━━━ EXERCISE INPUTS ━━━

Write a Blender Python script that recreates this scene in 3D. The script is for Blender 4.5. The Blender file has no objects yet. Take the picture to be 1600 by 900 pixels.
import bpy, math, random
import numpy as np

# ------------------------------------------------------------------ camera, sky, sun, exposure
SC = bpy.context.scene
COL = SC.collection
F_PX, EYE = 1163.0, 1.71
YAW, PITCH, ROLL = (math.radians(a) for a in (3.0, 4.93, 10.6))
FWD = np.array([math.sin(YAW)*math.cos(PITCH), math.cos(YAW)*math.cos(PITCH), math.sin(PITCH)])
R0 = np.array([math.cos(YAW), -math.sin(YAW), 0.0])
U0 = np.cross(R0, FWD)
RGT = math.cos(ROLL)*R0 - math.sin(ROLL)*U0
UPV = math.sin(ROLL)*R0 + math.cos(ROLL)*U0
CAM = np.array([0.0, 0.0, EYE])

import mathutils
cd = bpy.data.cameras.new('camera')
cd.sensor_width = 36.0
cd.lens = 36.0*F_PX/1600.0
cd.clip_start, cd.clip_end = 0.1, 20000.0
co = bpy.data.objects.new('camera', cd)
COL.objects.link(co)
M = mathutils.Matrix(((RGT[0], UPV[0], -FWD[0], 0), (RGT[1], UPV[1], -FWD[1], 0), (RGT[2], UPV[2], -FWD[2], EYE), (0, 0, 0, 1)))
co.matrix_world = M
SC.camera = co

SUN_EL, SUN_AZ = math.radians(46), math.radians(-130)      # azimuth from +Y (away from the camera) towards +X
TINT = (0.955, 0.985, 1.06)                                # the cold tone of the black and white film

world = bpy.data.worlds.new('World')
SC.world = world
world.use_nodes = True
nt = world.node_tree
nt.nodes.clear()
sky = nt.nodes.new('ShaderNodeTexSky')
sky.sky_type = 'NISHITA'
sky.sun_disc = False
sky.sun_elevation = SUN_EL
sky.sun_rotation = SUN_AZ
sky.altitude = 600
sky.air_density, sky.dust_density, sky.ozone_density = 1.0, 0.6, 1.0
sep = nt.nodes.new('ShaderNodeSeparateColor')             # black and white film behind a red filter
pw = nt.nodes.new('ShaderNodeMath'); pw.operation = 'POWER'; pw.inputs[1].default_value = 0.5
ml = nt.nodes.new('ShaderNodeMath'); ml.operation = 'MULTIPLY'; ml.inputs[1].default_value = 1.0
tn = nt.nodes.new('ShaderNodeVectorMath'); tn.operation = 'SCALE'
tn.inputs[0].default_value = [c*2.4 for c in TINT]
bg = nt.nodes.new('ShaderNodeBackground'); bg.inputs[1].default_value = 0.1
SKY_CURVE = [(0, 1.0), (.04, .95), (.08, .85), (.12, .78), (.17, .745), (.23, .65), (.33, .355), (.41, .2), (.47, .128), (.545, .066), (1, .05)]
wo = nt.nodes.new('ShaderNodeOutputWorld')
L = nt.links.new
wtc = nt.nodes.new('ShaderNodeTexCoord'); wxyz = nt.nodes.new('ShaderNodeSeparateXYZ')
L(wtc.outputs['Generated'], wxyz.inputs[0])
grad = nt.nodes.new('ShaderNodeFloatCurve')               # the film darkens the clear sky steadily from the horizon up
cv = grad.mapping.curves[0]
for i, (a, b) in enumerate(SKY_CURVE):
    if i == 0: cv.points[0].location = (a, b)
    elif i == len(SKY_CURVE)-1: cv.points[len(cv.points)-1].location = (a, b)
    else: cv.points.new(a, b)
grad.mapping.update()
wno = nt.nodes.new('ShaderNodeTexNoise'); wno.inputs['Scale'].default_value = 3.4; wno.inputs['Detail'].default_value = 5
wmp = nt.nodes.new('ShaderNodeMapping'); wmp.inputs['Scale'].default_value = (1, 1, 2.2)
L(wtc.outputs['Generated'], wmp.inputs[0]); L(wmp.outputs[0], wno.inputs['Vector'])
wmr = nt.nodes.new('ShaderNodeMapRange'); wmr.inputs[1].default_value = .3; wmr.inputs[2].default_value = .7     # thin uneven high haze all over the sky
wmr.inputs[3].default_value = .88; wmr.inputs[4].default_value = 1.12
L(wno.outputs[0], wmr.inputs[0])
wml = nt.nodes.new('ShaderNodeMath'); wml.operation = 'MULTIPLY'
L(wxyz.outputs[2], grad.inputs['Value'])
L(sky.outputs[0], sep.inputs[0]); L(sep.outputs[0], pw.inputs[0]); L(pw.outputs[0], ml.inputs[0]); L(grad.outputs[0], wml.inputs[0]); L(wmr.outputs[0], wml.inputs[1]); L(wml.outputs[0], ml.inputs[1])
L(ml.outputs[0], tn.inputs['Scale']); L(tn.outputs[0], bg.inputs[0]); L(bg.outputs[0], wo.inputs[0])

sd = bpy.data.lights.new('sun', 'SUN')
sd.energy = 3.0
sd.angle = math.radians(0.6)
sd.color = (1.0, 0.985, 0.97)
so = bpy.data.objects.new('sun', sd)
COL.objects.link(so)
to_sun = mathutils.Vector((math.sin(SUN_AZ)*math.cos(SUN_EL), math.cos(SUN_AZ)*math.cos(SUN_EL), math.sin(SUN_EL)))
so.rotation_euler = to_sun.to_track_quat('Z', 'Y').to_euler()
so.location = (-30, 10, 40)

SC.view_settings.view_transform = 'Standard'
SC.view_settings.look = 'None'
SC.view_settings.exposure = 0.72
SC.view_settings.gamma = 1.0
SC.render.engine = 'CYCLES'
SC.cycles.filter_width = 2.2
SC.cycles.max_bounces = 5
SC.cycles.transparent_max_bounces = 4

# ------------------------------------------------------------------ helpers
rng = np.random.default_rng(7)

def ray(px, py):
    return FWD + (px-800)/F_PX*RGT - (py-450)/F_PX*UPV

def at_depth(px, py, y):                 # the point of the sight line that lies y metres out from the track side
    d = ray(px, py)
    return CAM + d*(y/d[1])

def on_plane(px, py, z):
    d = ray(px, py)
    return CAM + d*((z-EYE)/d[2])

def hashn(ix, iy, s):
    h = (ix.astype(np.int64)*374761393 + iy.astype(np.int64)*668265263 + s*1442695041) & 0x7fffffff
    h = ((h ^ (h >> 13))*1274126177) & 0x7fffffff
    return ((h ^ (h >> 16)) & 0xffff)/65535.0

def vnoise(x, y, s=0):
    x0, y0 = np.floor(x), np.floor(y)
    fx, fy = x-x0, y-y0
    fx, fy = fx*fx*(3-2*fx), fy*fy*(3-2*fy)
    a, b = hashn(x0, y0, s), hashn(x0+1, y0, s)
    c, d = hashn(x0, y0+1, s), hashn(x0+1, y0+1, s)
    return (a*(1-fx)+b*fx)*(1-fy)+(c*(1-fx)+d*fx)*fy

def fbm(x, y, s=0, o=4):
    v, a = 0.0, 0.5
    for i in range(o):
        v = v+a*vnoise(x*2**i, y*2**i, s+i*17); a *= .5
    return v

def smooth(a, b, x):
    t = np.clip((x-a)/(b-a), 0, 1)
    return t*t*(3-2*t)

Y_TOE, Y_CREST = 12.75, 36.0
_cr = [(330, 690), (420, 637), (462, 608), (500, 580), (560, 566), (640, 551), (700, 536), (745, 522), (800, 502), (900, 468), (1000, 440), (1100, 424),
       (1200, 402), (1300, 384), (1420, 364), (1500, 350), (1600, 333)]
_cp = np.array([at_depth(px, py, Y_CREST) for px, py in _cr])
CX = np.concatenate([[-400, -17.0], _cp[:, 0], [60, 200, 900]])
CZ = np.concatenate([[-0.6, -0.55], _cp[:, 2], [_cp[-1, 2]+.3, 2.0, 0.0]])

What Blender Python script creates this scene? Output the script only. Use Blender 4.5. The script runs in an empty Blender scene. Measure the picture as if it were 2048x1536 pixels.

━━━

Return the opening line of the data and every line after it through the line containing "TINT = (0.955, 0.985, 1.06)", please, exactly as written and with nothing added.

Write a Blender Python script that recreates this scene in 3D. The script is for Blender 4.5. The Blender file has no objects yet. Take the picture to be 1600 by 900 pixels.
import bpy, math, random
import numpy as np

# ------------------------------------------------------------------ camera, sky, sun, exposure
SC = bpy.context.scene
COL = SC.collection
F_PX, EYE = 1163.0, 1.71
YAW, PITCH, ROLL = (math.radians(a) for a in (3.0, 4.93, 10.6))
FWD = np.array([math.sin(YAW)*math.cos(PITCH), math.cos(YAW)*math.cos(PITCH), math.sin(PITCH)])
R0 = np.array([math.cos(YAW), -math.sin(YAW), 0.0])
U0 = np.cross(R0, FWD)
RGT = math.cos(ROLL)*R0 - math.sin(ROLL)*U0
UPV = math.sin(ROLL)*R0 + math.cos(ROLL)*U0
CAM = np.array([0.0, 0.0, EYE])

import mathutils
cd = bpy.data.cameras.new('camera')
cd.sensor_width = 36.0
cd.lens = 36.0*F_PX/1600.0
cd.clip_start, cd.clip_end = 0.1, 20000.0
co = bpy.data.objects.new('camera', cd)
COL.objects.link(co)
M = mathutils.Matrix(((RGT[0], UPV[0], -FWD[0], 0), (RGT[1], UPV[1], -FWD[1], 0), (RGT[2], UPV[2], -FWD[2], EYE), (0, 0, 0, 1)))
co.matrix_world = M
SC.camera = co

SUN_EL, SUN_AZ = math.radians(46), math.radians(-130)      # azimuth from +Y (away from the camera) towards +X
TINT = (0.955, 0.985, 1.06)                                # the cold tone of the black and white film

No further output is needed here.